One of my students had set up the visit, and now we waited together on a black leather couch. I had wanted to do this for years, but it took Rachel—in her early 20s with a newly pierced septum—to get me through the door. I was nervous. I was unsure. But whenever I leave my comfort zone intentionally, I turn on my Hell-Yes Cowgirl—the part of me that strides on through to the other side.

In the lobby, a young woman just out of high school asked for a tiny ankle tattoo. Another was celebrating her birthday with new ink. And a polite young man’s request to have his nipples pierced made me sneak a closer look at his round baby face. On this summer afternoon, we’d all come here wanting to decorate our bodies, satisfying needs we might not even understand.

My need? Probably it had to do with age and my looming retirement. Maybe I wanted to feel spunky again. Adventurous. That gutsy “Cowgirl” twin of mine had once set out to see the country in a Chevy van, later abandoned a high-paying East Coast job for the wilds of Montana and, in her 40s, married a much younger man. But maybe I just liked the idea of a twinkle on the side of my nose.

I’d felt bold before I came—I wanted a nose piercing at 66, big deal. But Baby Face, who wanted his nipples punctured? He made me feel like a pretender.

During the wait, I tried not to gawk at the rich display of tattoo art on the walls and the bodies of the employees. Skulls, flowers, snakes and owls. Teenage Mutant Ninja Turtles, unicorns and curlicues—all in exuberant, popping colors. Kitty, the friendly piercer at Black Lotus, was abundantly decorated. At her throat, swirls surrounded a raven’s skull and climbed her neck. A snowman with a Friday the 13th mask waved from her right forearm. Silver balls dotted her lips and eyebrows. Both nostrils were pierced, as was her septum. On her right cheekbone, a blue stud sparkled beneath a teardrop tattoo. She had big plans for more. Her body, she said cheerfully, was an ongoing art project.

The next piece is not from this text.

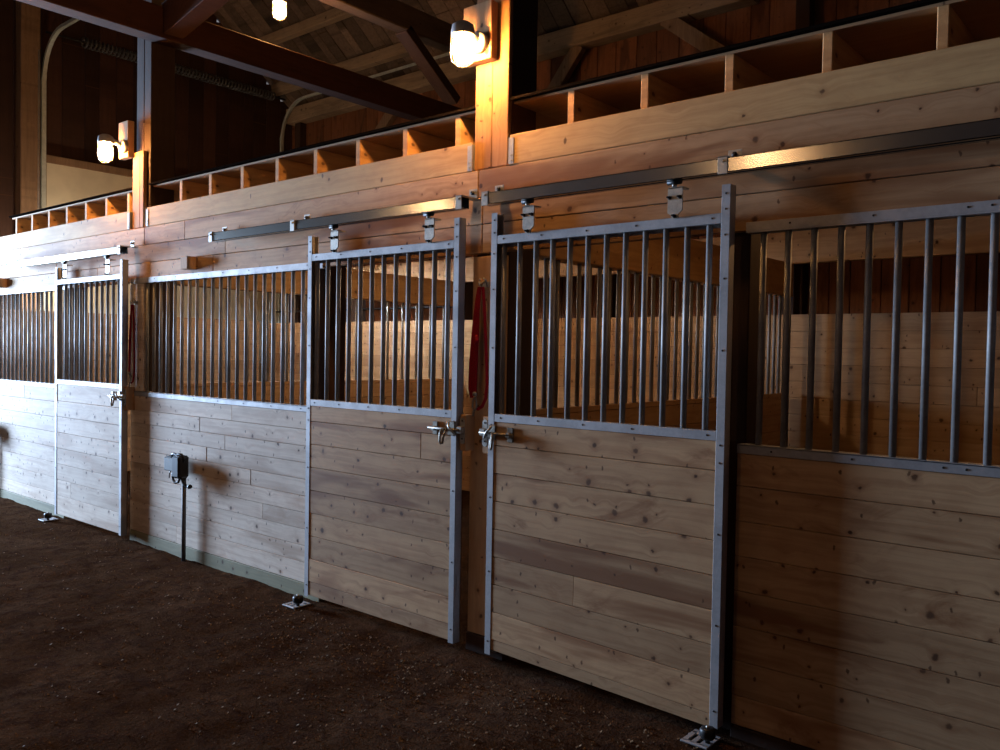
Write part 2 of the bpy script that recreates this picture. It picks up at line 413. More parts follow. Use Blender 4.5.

My grandmother had her ears pierced as a girl in the Netherlands. In a picture of her at 19 (closer to Kitty’s age than mine), her collar is fastened primly at her neck—no tattoos to show off. But a three-tiered trinket dangles from her left ear. By the time I knew her, she was in her late 70s and her lobes hung low from a lifetime of ear jewelry. Her pierced ears weren’t glamorous: They seemed a drab holdover from the Old Country, unfashionable in the way grandma things are unfashionable.

In high school, I had a friend who had come from Hungary as a child with her ears already pierced. In our junior year, Liz began wearing gold studs—the only student who did. How radical, I thought. How exotic! Pierced ears no longer seemed old-fashioned. Now it was the modern thing to do.

Along with my sister, I lobbied my parents. A few weeks later, we crowded around the kitchen table while my father, a doctor, numbed our lobes with ice cubes. A hypodermic syringe did the job. I remember blood and some fumbling for the right placement (my sister required two holes in one lobe). Then followed a needle and thread. We wore sewing thread in our ears until they healed. My first real earrings were a $5 pair of gold studs, which seemed a fortune.

I walked the halls at school feeling avant-garde, bohemian. It astonishes me now, in the days of permanent ink and tongue studs, that a small ear ornament could seem so audacious. But it wasn’t the bit of gold that made us bold; it was that we dared to be first. The other girls whispered about us.

And then, suddenly, they didn’t. It was 1964 and teenage girls all over America discovered pierced ears. Within three months Liz and I were mainstream. Cheap trinkets flooded the market: tiny daisies, butterflies or ladybugs that made pierced ears cute instead of edgy.

Fast-forward 10 years. By now my girlfriends and I wore danglers and hoops, moving on from cute to the Rita Coolidge look—R.C., the ’70s singer whose oversize turquoise pendants and silver earrings announced themselves. After that came the double-piercing era. I tried that, but the new hole in my left ear was so badly placed that I let it grow back. In the extra right ear hole, I still wear one of those first $5 gold studs. My husband wore the other after piercing his left ear, but lost it a long time ago.

One day, a student appeared in class with a dainty pink gem riding on her left nostril. Chelsi was the definition of moxie: confident, smart, determined. The piercing was low-key, didn’t demand attention and it was just plain pretty. I wanted one. But my cowgirl self was hiding and I lost my nerve, believing my students weren’t ready to see their professor with a pierced nose.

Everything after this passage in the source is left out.